Polly is the heroine of the book, the old-fashioned girl of its title. We meet her in her early teens, when she arrives from the countryside to pay a visit to her friend Fanny. Fanny is a couple of years older and has acquired city ways, liking to dress fashionably and giggle about boys with her friends. Inevitably there are some culture clashes between the two, although Polly is gentle and hates conflict of any kind. She struggles with her conscience as well as feeling deeply hurt by Fanny's friends looking down on her, and Fanny's brother Tom who teases her mercilessly.
However, Polly stays a couple of months and gradually eases her way into the hearts and lives of the entire household. When she has to return to her own home and siblings, her new friends are devastated, and give her a standing invitation to stay with them every year.

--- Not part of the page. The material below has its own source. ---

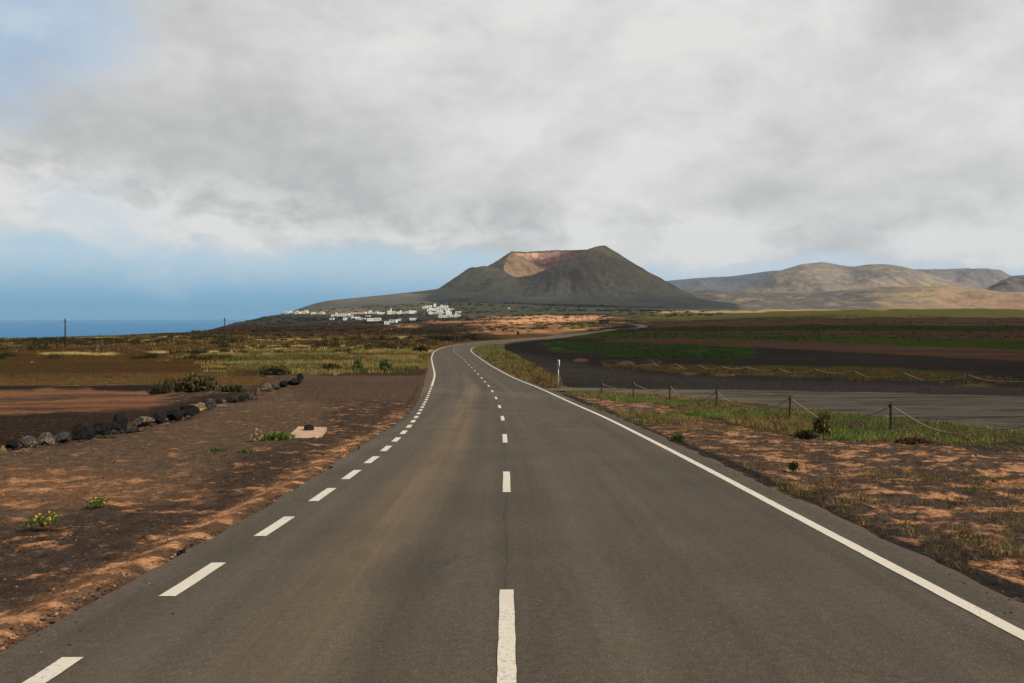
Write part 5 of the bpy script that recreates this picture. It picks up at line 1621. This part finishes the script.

The book then fast-forwards to Polly as a young women, about to start work in the city as a music teacher. Her old friends want to help her, and Tom is particularly attentive, as is the likeable Mr Sydney who was polite to her even as a little girl. However she finds that some of Fanny's friends look down their noses at a 'working' woman, despising her respectability and genteel poverty. So Polly makes some new friends - artists and writers, mainly - and also gains insight into some of the problems besetting those whose poverty is a great deal more severe than her own.
It's interesting as a story about democratic America which apparently had just as much snobbery as the UK did at the time despite the theories of equality and the so-called Protestant work ethic. It's also a coming-of-age story - Polly struggles with temptations as much as anyone - and as well, perhaps inevitably, it's a low-key love story. Naturally it seems quite dated in some respects, a hundred and forty years after it was written; yet human nature does not change, and I could relate to Polly on many levels.
Originally intended for teenagers, I expect this would now more likely be read by girls of about nine to twelve, and also by adults like myself who revel in re-reading our childhood and teenage favourites. I'm happy to have a fairly good quality hardback edition, but 'An Old-Fashioned Girl' is now available for the Kindle in both the USA and UK, or can be downloaded in various formats from Project Gutenberg.